A minha geração, entre 30 e 40 anos de idade, vive essa transição. Colegas de ensino médio que haviam se preparado para exercer uma determinada profissão já deram guinadas em outros rumos. Fisioterapeuta virou advogado. Engenheiro se tornou jornalista. Gestora de recursos humanos agora é chef de cozinha. Físico ingressou na polícia. Por aí vai. A lista não tem fim.
Há duas abordagens principais, a meu ver, para essa tendência. A mais óbvia é a demanda do mercado. Não é, a rigor, uma novidade. As profissões vão se adaptando com as necessidades de cada época. Recentemente, um estudo sugeriu que uma das piores profissões em 2017 era repórter de jornal – tanto do ponto de vista de desgaste pessoal quanto da remuneração. Há 80 anos, era uma carreira para poucos e muito reconhecida.

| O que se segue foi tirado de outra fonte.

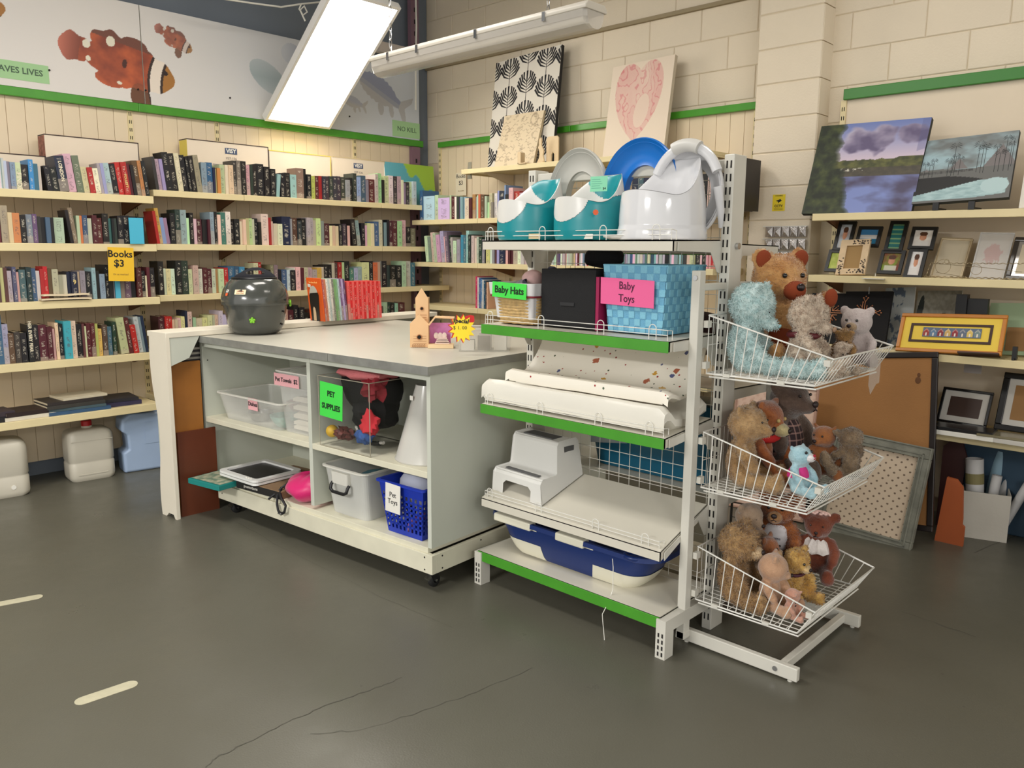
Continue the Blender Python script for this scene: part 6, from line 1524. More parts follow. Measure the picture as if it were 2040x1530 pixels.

Outro ponto é a maturidade com a qual se escolhe o curso superior. O primeiro, pelo menos. Muita gente, que não se realizou com a primeira graduação, encarou uma segunda. Não é uma transição fácil. Mas tende a ser compensatória. Pelo menos do ponto de vista do crescimento emocional e intelectual.
O dilema de optar pela vida profissional quando ainda está se formando a própria identidade é tarefa das mais árduas. A turminha que hoje se engalfinha no Enem para disputar limitadíssimas vagas nas universidades públicas passa por esse duplo escrutínio. A despeito do elevado nível da concorrência, das cotas sobre as vagas e das limitações pessoais, diferentes gerações tem mantido boa convivência.
Basta ir a qualquer curso em universidade pública para encontrar alguém com outra graduação em meio a um punhado de jovens. Se houver troca de experiências, essa proximidade pode ser muito válida. A atual geração tem demonstrado boa tolerância com a minha, por exemplo.
A piada antiga era que se formavam nas universidades profissionais que dominavam com absurdo nível de detalhes determinada rosca de um parafuso que só existe em uma ponte na França. A era do superespecialista acabou. Seja pela saudável ação do mercado ou da realização pessoal, os profissionais que estão emergindo das universidades são bem mais completos e criativos, capazes de relacionar diferentes áreas do conhecimentos. Todos temos a ganhar com essa nova realidade.